In the first example, the model successfully detects cars, traffic lights, traffic signs, and people. However, due to the use of `640x640` image size and the lightweight `YOLOv8n model`, the detection probabilities are not optimal, and the model struggles to maintain consistent tracking of objects. This suggests that there is room for improvement through the use of more robust models, higher-resolution images, and an increased volume of training data that is meticulously curated.

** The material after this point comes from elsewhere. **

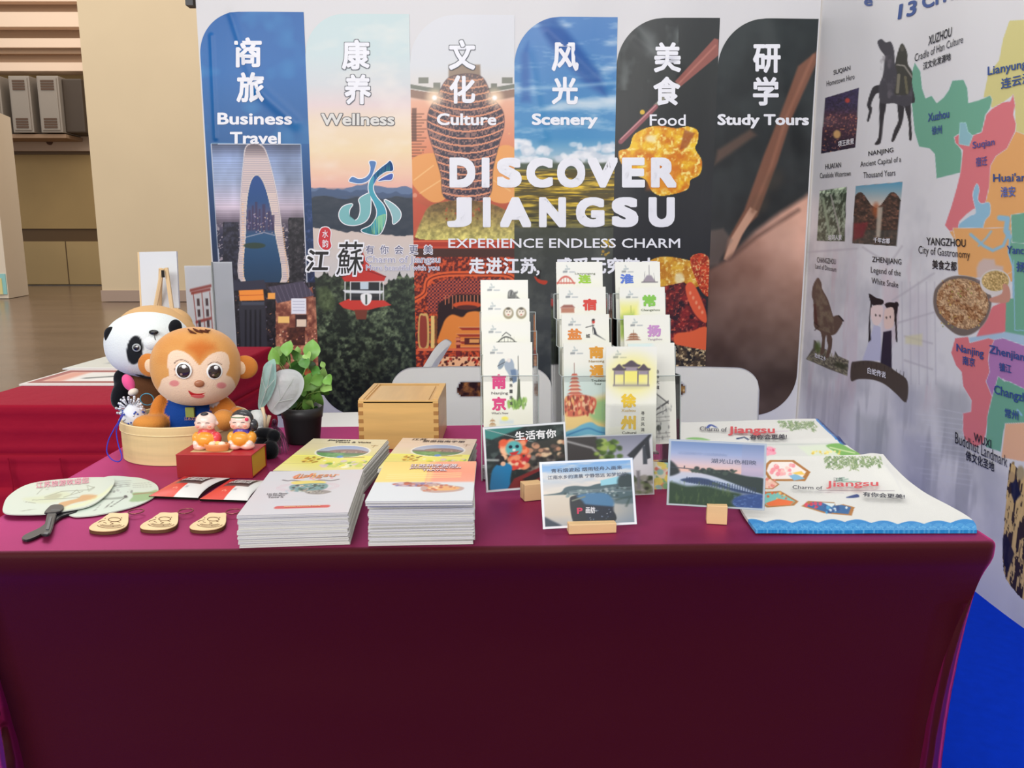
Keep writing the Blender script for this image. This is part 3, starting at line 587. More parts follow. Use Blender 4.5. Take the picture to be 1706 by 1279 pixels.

In the second example, the model detects street lights, traffic lights, traffic signs, and cars. Similar to the first example, we observe challenges in detection consistency, further emphasizing the need for additional enhancements. These findings suggest that further training with more diverse and high-quality data, as well as adjustments to model complexity, could significantly enhance detection performance.
---
**Note:** See additional examples inside the `Indoor environment` and `Urban environment` folders.
## License Information
### MIT License
This project is licensed under the MIT License. See the `LICENSE` file for details.